画像信号処理の知財、"海の産業"や環境調査等に生かす

カメラ画像信号はあらゆる分野で用途が拡大しつつある。昨今、カメラ映像記録再生装置、監視・車載・FAカメラなどの分野だけでなく、農林水産業分野へも応用が期待されている。けれども陸上と水中とでは求められる画像の性能や諸元が異なる、多く資源の眠る海中においては尚更だろう。

海中画像は、漁業、養殖業における魚介類の生育監視や収穫漁時期の判断をはじめ、資源開発の影響に関する海中水質調査、保全、環境計測などに応用されてはいても、従来、色かぶりや不均一な明るさが課題だったという。JVCケンウッドは、映像関連機器の高画質化を実現する独自の画像信号処理IPである「IPSILOS」を海中画像における信号処理に応用展開した「海中画像鮮明化技術」を開発した。

同社は⺠⽣⽤/業務⽤ビデオカメラ開発で培ってきたユニークな画像信号処理回路をベースに、基本性能を強化・拡張し、車載向け等さまざまな用途における映像関連機器の高画質化を実現する技術として「IPSILOS」を確立(21年1月リリース)し、IP(知的財産)展開している。今回、同IPを応用した海中画像鮮明化技術は、「浮遊物除去」「画像鮮明化」「緑かぶり補正」「分割線と分割表示」などを実現。
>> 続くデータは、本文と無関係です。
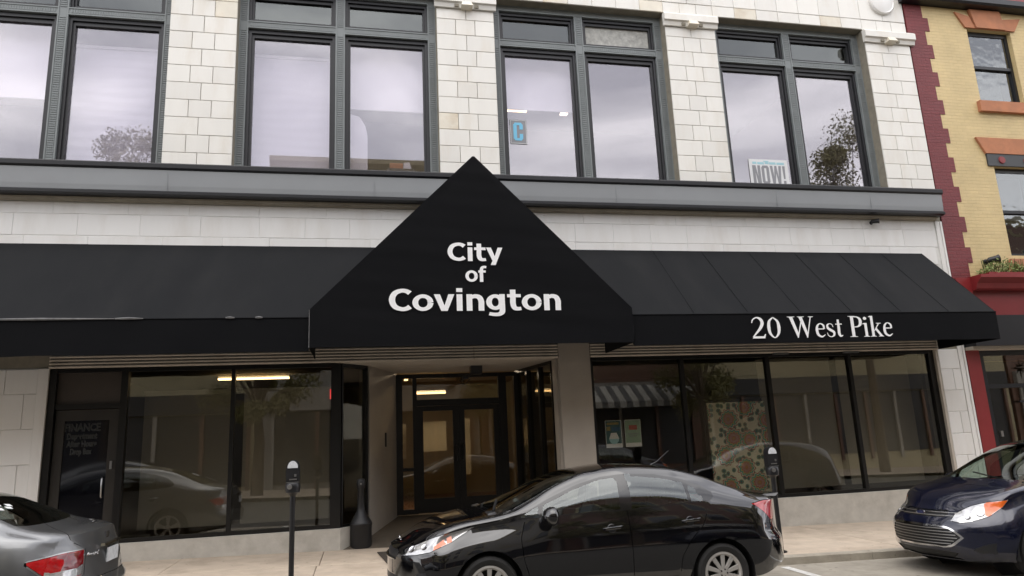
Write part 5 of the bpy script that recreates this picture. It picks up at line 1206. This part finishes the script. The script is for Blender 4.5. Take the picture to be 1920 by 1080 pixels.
MPV.update(
 rows=[
 (0.00,.20,.70,.46,.80,.66,.77,.745,.62,.775),
 (.15,.19,.78,.50,.86,.75,.83,.84,.69,.875),
 (.35,.18,.82,.54,.895,.82,.86,.915,.73,.955),
 (.65,.18,.835,.57,.91,.89,.87,.99,.745,1.035),
 (.90,.18,.84,.60,.912,.935,.875,1.03,.745,1.10),
 (1.15,.18,.84,.60,.912,.955,.88,1.085,.725,1.20),
 (1.40,.18,.84,.61,.912,.97,.885,1.20,.69,1.325),
 (1.70,.18,.84,.62,.912,.985,.885,1.35,.645,1.46),
 (2.05,.18,.84,.62,.912,1.0,.885,1.475,.605,1.565),
 (2.50,.18,.84,.63,.912,1.015,.885,1.535,.585,1.62),
 (3.10,.18,.84,.64,.912,1.03,.88,1.53,.58,1.615),
 (3.70,.19,.83,.64,.905,1.04,.865,1.46,.58,1.55),
 (4.10,.21,.81,.63,.88,1.02,.83,1.33,.585,1.41),
 (4.30,.24,.78,.61,.85,.98,.79,1.15,.60,1.22),
 (4.40,.28,.74,.58,.81,.93,.75,1.0,.60,1.03)],
 nose=lambda y,z: .46*(y/.88)**2.4+.20*ss(.56,.84,z)+.07*ss(.34,.2,z), nlen=1.0, ns=110,
 tail=lambda y,z: .20*(y/.8)**3+.12*ss(.60,1.1,z), tlen=.6,
 wheels=(.92,3.56), R=.325, rr=.215, arch=.375, wd=.912, spokes=10, paint='car_blue', cabin=(1.15,3.6,1.02), mirror=(1.55,1.07,.87), seatz=.1, light=True,
 handles=[(2.3,.86,'door#1'),(3.2,.89,'door#2')],
 ztop=ztop_fn([(0,2),(.85,.99),(1.0,1.03),(1.4,1.17),(2.05,1.47),(2.3,1.6),(3.3,1.5),(4.4,2)]),
 mats=dict(SEDAN['mats'],grille='black_plastic',upper_grille='black_plastic',grille_frame='chrome',windscreen='g_car_clear',lower_grille='black_plastic',side_window='g_car_clear'),
 cuts=[
  ('turn_signal','front',[(1.05,.66),(1.06,.90),(1.40,.95),(1.50,.93),(1.40,.80),(1.20,.68)],0),
  ('headlight','front',[(.54,.655),(.62,.735),(.85,.82),(1.12,.875),(1.42,.905),(1.32,.82),(1.12,.72),(.92,.67),(.70,.638)],.006),
  ('upper_grille','front',[(-.1,.685),(-.1,.755),(.50,.765),(.54,.745),(.46,.69)],0),
  ('grille','front',[(-.1,.365),(-.1,.585),(.38,.58),(.50,.565),(.66,.475),(.50,.385),(.38,.37)],0),
  ('grille_frame','front',[(-.1,.345),(-.1,.608),(.39,.603),(.52,.585),(.71,.475),(.52,.362),(.38,.347)],0),
  ('lower_grille','front',[(-.1,.225),(-.1,.31),(.48,.315),(.60,.30),(.52,.225)],0),
  ('fog_lamp','front',[(.86,.30),(.80,.345),(1.02,.415),(1.16,.43),(1.12,.32)],0),
  ('side_window#0','side',[(1.06,1.0),(1.40,1.03),(1.40,1.15)],0),
  ('side_window#1','side',[(1.47,1.03),(2.33,1.07),(2.36,1.45),(2.15,1.43),(1.85,1.34),(1.47,1.17)],0),
  ('side_window#2','side',[(2.45,1.075),(3.25,1.10),(3.25,1.44),(2.9,1.46),(2.45,1.46)],0),
  ('window_trim','side',[(.98,.985),(1.2,1.09),(1.5,1.22),(1.9,1.39),(2.2,1.47),(2.5,1.49),(3.0,1.485),(3.5,1.43),(3.8,1.30),(3.85,1.13),(3.3,1.08),(2.4,1.045),(1.5,1.005)],0),
  ('windscreen','top',[(.93,-.1),(.94,.25),(1.0,.54),(1.10,.665),(1.55,.61),(1.95,.555),(2.05,.50),(2.12,.25),(2.13,-.1)],0),
  ('bonnet','top',[(.30,-.1),(.31,.40),(.40,.56),(.6,.67),(.85,.70),(1.02,.68),(.95,.54),(.89,.25),(.88,-.1)],.007),
  ('door#1','side',[(1.34,.30),(1.25,.55),(1.23,.8),(1.26,.985),(1.6,1.005),(2.40,1.045),(2.42,.60),(2.43,.30)],.007),
  ('door#2','side',[(2.43,.30),(2.42,.60),(2.40,1.045),(3.0,1.065),(3.35,1.078),(3.36,.98),(3.28,.80),(3.15,.66),(3.07,.50),(3.05,.30)],.007),
 ])

def car_extras_front(bm, t, sp, emblem_z, m_emblem, plate=True, ex=.06):
    x=surf_x(bm,0,emblem_z); e=MB()
    e.lathe([(1,0),(1,-.006),(.82,-.010),(.80,-.004)],(0,0,0),24,'y',cap=False)
    q=MB(); q.v=[(x-.006+v[1],v[0]*ex,emblem_z+v[2]*ex*.5) for v in e.v]; q.f=e.f; q.sm=e.sm
    o=q.build('emblem','chrome',t)
    i=MB(); i.lathe([(.001,-.003),(.8,-.003)],(0,0,0),24,'y',cap=False); j=MB(); j.v=[(x-.008+v[1],v[0]*ex,emblem_z+v[2]*ex*.5) for v in i.v]; j.f=i.f; j.sm=i.sm
    j.build('emblem_field',m_emblem,o)
    return x
def wipers(t, pts):
    for a,b in pts:
        w=MB(); w.tube([a,b],.010,6); w.build('wiper','black_plastic',t)

# --- black sedan in the middle of the street
black,bmA,pA,dA=build_car(SEDAN,'black four-door sedan parked in front of the entrance, side towards the street','car',(.30,-3.85,road(.3)))
car_extras_front(bmA,black,SEDAN,.725,'trim',ex=.065)
xg=surf_x(bmA,0,.61); gb=MB(); 
gb.tube([(surf_x(bmA,y,.58)-.004,y,.575-.01*math.cos(y*3)) for y in [-.40+.8*i/16 for i in range(17)]],.010,6); gb.build('grille_trim','chrome',black)
for s in (-1,1):   # reflector bowls inside the lamps
    for (yy,zz,rr_) in ((.585,.675,.034),(.665,.70,.030)):
        disc_on(bmA,s*yy,zz,rr_,'reflector','chrome',dA.get(('headlight',s),black))
wipers(black,[((1.02,-.52,1.005),(1.16,.05,1.075)),((.99,.1,1.02),(1.12,.58,1.005))])
cw=MB(); cw.hexa([(.95,-.60,.955),(1.06,-.62,.965),(1.06,.62,.965),(.95,.60,.955),(.955,-.58,.985),(1.03,-.6,1.0),(1.03,.6,1.0),(.955,.58,.985)]); cw.build('cowl','black_plastic',black)
an=MB(); an.tube([(3.02,0,1.40),(3.10,0,1.435),(3.26,0,1.56)],[.012,.006,.003],6); an.build('antenna','black_plastic',black)
lp=MB(); lp.hexa([(4.10,-.50,1.040),(4.29,-.54,1.035),(4.29,.54,1.035),(4.10,.50,1.040),(4.19,-.49,1.062),(4.335,-.53,1.068),(4.335,.53,1.068),(4.19,.49,1.062)]); lp.build('spoiler','trim',black)
xr=surf_x(bmA,0,.76,False); rp_=MB(); rp_.box(xr+.004,xr+.014,-.155,.155,.70,.83); rp_.build('number_plate','plate',black)
# --- grey sedan at the left edge, tail towards us
grey,bmB,pB,dB=build_car(GREY,'dark grey sedan at the left edge, seen from its tail lamps','car',(-7.42,-3.80,road(-7.42)-.05))
xb=surf_x(bmB,0,.76,False)
npl=MB(); npl.box(xb+.002,xb+.014,-.155,.155,.70,.83); npo=npl.build('number_plate','plate',grey)
cs=MB(); cs.hexa([(xb-.03,-.24,.860),(xb+.012,-.24,.860),(xb+.012,.24,.860),(xb-.03,.24,.860),(xb-.03,-.235,.885),(xb+.004,-.235,.884),(xb+.004,.235,.884),(xb-.03,.235,.885)]); cs.build('chrome_bar','chrome',grey)
em=MB(); em.box(surf_x(bmB,0,.945,False)-.005,surf_x(bmB,0,.945,False)+.012,-.045,.045,.915,.975); em.build('emblem','chrome',grey)
text('Accord',surf_x(bmB,-.40,.80,False)+.006,-.40,.795,.058,'chrome',grey,shear=.35,width=.19,rot=(0,0,PI/2-.25))
for k,(dx,dy) in enumerate(((0,0),(.05,.07),(-.02,.16),(.06,.22),(.02,.30))):   # torn white sticker on the rear window
    xx,yy=3.98+dx,-.42+dy; h=_bvh[id(bmB)].ray_cast(Vector((xx,yy,4)),Vector((0,0,-1)))[0]
    q=MB(); 
    P_=lambda a,b: (lambda v:(v.x,v.y,v.z+.005))(_bvh[id(bmB)].ray_cast(Vector((xx+a,yy+b,4)),Vector((0,0,-1)))[0])
    q.add([P_(-.03,-.03),P_(.01,-.045),P_(.035,.02),P_(-.01,.05)],[(0,1,2,3)]); q.build('sticker','paper',grey)
# --- navy hatchback at the right edge, nose towards us
blue,bmC,pC,dC=build_car(MPV,'dark blue hatchback with a chrome-framed grille at the right edge','car',(6.80,-3.90,road(6.9)))
x=car_extras_front(bmC,blue,MPV,.722,'emblem_blue',ex=.075)
gp=next(o for o in blue.children if o.name.startswith('grille') and 'frame' not in o.name)
for i in range(6):
    z=.395+.034*i; hw=.46-.55*abs(z-.475)*1.6+.06
    s_=MB(); s_.tube([(surf_x(bmC,y,z)-.002,y,z) for y in [-hw+2*hw*k/14 for k in range(15)]],.0048,6); s_.build('grille_bar','satin',gp)
ug=next((o for o in blue.children if o.name.startswith('upper_grille')),blue)
for z in (.705,.738):
    s_=MB(); s_.tube([(surf_x(bmC,y,z)+.002,y,z) for y in [-.44+.88*k/14 for k in range(15)]],.006,6); s_.build('grille_bar','satin',ug)
for s in (-1,1):
    for (yy,zz,rr_) in ((.56,.70,.030),(.63,.745,.040)):
        disc_on(bmC,s*yy,zz,rr_,'reflector','chrome',dC.get(('headlight',s),blue))
wipers(blue,[((.97,-.50,1.095),(1.10,.15,1.175)),((.94,.15,1.10),(1.10,.62,1.075))])
# ---------------------------------------------------------------- the far side of the street, seen mirrored in the glass
sheet('far_pavement',-45,45,-18.5,-13.3,lambda x,y: road(x)+.12,'sidewalk',None,'structure')
def far_house(x0,x1,h,m,label,st,awn=False,cols=5):
    y=-18.0; t=thing('street_house',label,'building',((x0+x1)/2,y,0)); w=MB(); w.box(x0,x1,y-9,y,-1.5,h); w.build('wall',m,t)
    c=MB(); c.prism([(y+.004,h-.55),(y+.30,h-.2),(y+.34,h),(y+.004,h+.1)],'x',x0-.05,x1+.05); c.build('cornice','opp_cream' if m!='opp_cream' else 'opp_grey',t)
    wd=(x1-x0)/cols
    for r in range(st):
        zc=5.0+(h-6.)/st*r
        for i in range(cols):
            xc=x0+wd*(i+.5); f=MB(); f.box(xc-.62,xc+.62,y+.003,y+.08,zc-.08,zc+2.1); fo=f.build('window','opp_cream' if m!='opp_cream' else 'opp_dark',t); g=MB(); g.box(xc-.5,xc+.5,y+.081,y+.09,zc+.04,zc+1.95); g.build('pane','opp_glass',fo)
    s=MB(); s.box(x0+.4,x1-.4,y+.003,y+.06,.3,3.1); so=s.build('shop_front','opp_dark',t)
    n=int((x1-x0)/1.6)
    for i in range(n+1): p=MB(); xx=x0+.4+(x1-x0-.8)*i/n; p.box(xx-.07,xx+.07,y+.061,y+.16,0,3.1); p.build('pilaster','opp_brick' if i%3 else 'opp_grey',so)
    b=MB(); b.box(x0+.2,x1-.2,y+.003,y+.22,3.15,3.9); b.build('fascia','opp_dark' if m=='opp_cream' else 'opp_grey',t)
    if awn:
        a=thing('striped_awning','striped awning over a shop across the street, seen only mirrored in the glass','awning',((x0+x1)/2,y+.7,2.9)); k=0; xx=x0+.4
        while xx<x1-.5:
            q=MB(); q.add([(xx,y+.23,3.75),(xx+.28,y+.23,3.75),(xx+.28,y+1.3,3.0),(xx,y+1.3,3.0),(xx+.28,y+1.3,2.75),(xx,y+1.3,2.75)],[(0,1,2,3),(3,2,4,5)]); q.build('stripe','stripe_a' if k%2 else 'stripe_b',a); xx+=.28; k+=1
    return t
far_house(-30,-13.5,12.2,'opp_brick','brown brick block across the street, mirrored at the far left',2)
far_house(-13.4,-4.,13.3,'opp_cream','cream rendered building across the street, mirrored in the left windows',2,cols=4)
far_house(-3.9,5.5,14.2,'opp_grey','grey stone building across the street, mirrored behind the black sedan',3,cols=4)
far_house(5.6,15.,12.8,'opp_brick','brown brick shop across the street with a striped awning',2,awn=True,cols=4)
far_house(15.1,32,13.6,'opp_cream','cream corner building across the street, mirrored at the right',3,cols=6)
far_house(32.2,62,12.,'opp_brick','brown brick row across the street, mirrored in the neighbour shop window',2,cols=8)
def tree(x,y,h,r,label,seed):
    z=road(x)+.12; t=thing('street_tree',label,'tree',(x,y,z),'trees across the street'); b=MB(); R=random.Random(seed)
    b.tube([(x,y,z),(x+.05,y,z+h*.25),(x-.1,y+.1,z+h*.5),(x,y,z+h*.8)],[.22,.17,.12,.04],8)
    cl=[]
    for i in range(26):
        a=R.random()*6.28; q=R.uniform(.15,1.); hz=R.uniform(.36,.97); q*=1-.55*max(0,(hz-.6)/.37); p=Vector((x+math.cos(a)*r*q,y+math.sin(a)*r*q,z+h*hz)); cl.append((p,r*R.uniform(.14,.36)))
        b.tube([(x,y,z+h*.4),((x+p.x)/2,(y+p.y)/2,(z+h*.42+p.z)/2),tuple(p)],[.07,.04,.015],5)
    b.build('trunk','bark',t)
    def fn(R):
        p,q=cl[R.randrange(26)]; d=Vector((R.gauss(0,1),R.gauss(0,1),R.gauss(0,.85))).normalized()*q*R.uniform(.75,1.15)*R.random()**.45; return p+d
    leaf_cloud(34000 if h>15 else 10000,fn,.072 if h>10 else .08,seed+1).build('crown','leaf_tree',t)
tree(-8.5,-14.6,13.6,2.3,'bushy street tree across the street mirrored in the upper left window',11)
tree(21.6,-14.8,16.0,3.6,'tall street tree across the street mirrored in the upper right window',12)
tree(6.5,-14.6,8.,2.4,'small street tree across the street mirrored in the lower right panes',13)
tree(-3.6,-14.7,7.4,2.3,'low street tree across the street in front of the cream building',14)
tree(13.5,-14.7,7.8,2.5,'low street tree across the street beside the striped awning',15)
# two cars parked along the far kerb: copies of the cars above
def copy_tree(o,parent=None):
    c=o.copy(); COL.objects.link(c)
    if parent: c.parent=parent
    for ch in list(o.children): copy_tree(ch,c)
    return c
for src,x,lab in ((grey,-4.2,'dark grey sedan parked across the street, mirrored in the left shop window'),(blue,10.5,'dark blue hatchback parked across the street, mirrored in the right shop window')):
    c=copy_tree(src); c.location=(x,-11.6,road(x)); c.rotation_euler=(0,-.021,PI); c['label']=lab
# drop the builder's bookkeeping
for o in S.objects:
    if '_base' in o: del o['_base']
多彩な分野において、より正確で効率的な情報収集、調査、解析を可能とする。内閣府SIP「革新的深海資源調査技術」の研究推進法人JAMSTECと、岡本硝子の協力のもと、実際に調査で使われている海中画像を用いて技術検討を行い、処理前後の画像比較によって鮮明化の効果を確認しながら開発を進めているという。
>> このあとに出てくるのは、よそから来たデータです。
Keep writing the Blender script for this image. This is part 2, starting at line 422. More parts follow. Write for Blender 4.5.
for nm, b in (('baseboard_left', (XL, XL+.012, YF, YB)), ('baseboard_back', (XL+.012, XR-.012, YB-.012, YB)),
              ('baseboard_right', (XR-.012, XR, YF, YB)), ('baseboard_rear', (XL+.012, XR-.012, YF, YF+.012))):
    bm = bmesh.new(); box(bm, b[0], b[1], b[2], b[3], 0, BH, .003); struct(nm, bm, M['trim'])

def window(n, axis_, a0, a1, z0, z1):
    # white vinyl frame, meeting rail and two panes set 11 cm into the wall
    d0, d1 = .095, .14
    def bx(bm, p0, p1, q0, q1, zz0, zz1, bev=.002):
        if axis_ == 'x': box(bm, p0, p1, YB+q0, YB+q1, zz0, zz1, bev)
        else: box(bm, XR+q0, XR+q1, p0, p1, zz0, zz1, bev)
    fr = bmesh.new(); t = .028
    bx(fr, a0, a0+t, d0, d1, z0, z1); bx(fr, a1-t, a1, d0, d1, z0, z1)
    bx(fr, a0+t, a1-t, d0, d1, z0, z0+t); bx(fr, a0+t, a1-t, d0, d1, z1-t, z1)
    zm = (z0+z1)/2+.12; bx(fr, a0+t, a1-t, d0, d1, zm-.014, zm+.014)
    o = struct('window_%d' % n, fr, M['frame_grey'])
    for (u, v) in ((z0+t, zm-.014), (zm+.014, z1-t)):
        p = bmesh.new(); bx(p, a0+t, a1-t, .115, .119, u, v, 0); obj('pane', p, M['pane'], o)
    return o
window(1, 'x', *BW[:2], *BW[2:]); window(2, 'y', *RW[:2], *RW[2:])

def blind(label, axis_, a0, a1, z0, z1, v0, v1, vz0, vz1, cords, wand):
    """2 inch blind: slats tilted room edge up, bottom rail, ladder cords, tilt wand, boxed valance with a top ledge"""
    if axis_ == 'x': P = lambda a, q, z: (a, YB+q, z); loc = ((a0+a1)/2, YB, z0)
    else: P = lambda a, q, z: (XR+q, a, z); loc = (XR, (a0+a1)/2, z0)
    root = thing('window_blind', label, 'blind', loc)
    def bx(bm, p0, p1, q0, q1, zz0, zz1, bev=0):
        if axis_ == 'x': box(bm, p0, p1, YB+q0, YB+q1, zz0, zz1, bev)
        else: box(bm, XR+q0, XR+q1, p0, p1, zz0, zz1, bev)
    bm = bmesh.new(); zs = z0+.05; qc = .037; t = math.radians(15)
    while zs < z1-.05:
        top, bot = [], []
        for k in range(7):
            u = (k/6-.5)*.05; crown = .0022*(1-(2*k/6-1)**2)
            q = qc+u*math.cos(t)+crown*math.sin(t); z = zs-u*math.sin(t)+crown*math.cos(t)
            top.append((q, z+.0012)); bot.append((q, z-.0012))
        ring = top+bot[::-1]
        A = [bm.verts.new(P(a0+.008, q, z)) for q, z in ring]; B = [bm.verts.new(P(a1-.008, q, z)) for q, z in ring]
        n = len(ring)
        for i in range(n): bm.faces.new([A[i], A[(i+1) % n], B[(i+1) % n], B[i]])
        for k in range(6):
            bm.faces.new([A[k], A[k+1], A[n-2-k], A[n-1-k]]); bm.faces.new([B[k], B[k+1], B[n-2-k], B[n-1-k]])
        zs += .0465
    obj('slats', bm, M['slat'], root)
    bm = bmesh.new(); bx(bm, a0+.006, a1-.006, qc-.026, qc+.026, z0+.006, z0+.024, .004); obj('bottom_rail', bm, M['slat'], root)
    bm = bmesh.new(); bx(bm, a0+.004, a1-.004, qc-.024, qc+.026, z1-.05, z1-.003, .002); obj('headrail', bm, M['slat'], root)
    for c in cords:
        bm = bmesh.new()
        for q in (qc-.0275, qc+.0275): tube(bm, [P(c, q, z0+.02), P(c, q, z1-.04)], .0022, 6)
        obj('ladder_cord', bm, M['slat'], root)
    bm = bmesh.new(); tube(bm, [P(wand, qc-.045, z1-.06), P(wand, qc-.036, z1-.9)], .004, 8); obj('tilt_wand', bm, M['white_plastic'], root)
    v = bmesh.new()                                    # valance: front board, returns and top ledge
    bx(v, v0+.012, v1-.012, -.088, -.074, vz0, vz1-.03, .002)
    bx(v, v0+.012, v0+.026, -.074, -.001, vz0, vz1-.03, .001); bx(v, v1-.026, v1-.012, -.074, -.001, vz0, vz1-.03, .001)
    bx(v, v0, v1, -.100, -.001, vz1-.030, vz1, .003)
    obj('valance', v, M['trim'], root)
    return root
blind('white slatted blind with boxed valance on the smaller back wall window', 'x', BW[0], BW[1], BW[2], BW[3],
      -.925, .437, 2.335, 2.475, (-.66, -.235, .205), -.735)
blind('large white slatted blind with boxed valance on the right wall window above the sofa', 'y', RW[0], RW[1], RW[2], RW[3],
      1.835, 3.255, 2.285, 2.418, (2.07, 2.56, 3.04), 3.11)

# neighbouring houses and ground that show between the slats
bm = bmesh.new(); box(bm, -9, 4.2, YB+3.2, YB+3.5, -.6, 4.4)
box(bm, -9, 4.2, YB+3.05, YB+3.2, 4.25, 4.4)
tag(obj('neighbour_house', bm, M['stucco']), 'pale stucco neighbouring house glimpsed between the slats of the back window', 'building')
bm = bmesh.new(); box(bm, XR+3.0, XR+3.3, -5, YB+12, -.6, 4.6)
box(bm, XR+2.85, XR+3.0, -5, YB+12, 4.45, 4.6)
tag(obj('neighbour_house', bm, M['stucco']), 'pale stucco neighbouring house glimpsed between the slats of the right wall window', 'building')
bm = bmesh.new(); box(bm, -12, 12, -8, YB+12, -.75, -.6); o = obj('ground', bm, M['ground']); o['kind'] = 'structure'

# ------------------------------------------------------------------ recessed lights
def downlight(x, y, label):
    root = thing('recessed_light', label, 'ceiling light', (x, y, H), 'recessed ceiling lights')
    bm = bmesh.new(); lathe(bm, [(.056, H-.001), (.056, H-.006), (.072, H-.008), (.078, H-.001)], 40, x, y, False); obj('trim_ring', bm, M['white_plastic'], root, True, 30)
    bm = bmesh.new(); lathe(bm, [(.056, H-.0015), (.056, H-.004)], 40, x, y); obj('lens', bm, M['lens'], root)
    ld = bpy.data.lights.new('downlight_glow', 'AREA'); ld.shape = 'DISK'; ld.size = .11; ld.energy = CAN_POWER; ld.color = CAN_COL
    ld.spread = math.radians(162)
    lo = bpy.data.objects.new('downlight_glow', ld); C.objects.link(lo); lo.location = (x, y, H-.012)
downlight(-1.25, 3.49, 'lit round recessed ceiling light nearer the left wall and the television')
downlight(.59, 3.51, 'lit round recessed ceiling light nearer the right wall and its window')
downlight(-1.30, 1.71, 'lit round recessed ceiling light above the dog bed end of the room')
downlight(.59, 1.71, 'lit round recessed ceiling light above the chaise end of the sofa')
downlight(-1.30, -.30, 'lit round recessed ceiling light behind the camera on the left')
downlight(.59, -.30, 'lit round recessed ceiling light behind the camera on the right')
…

同社は、今後拡大が見込まれる幅広い分野にこれを展開することで、海中画像を用いた水産業のIT化/AI化や海洋・環境調査などへの貢献を目指す。上記新技術を今月24日~26日、第24回「ジャパン・インターナショナル・シーフードショー」内の「フィッシュネクスト技術展」にて披露する。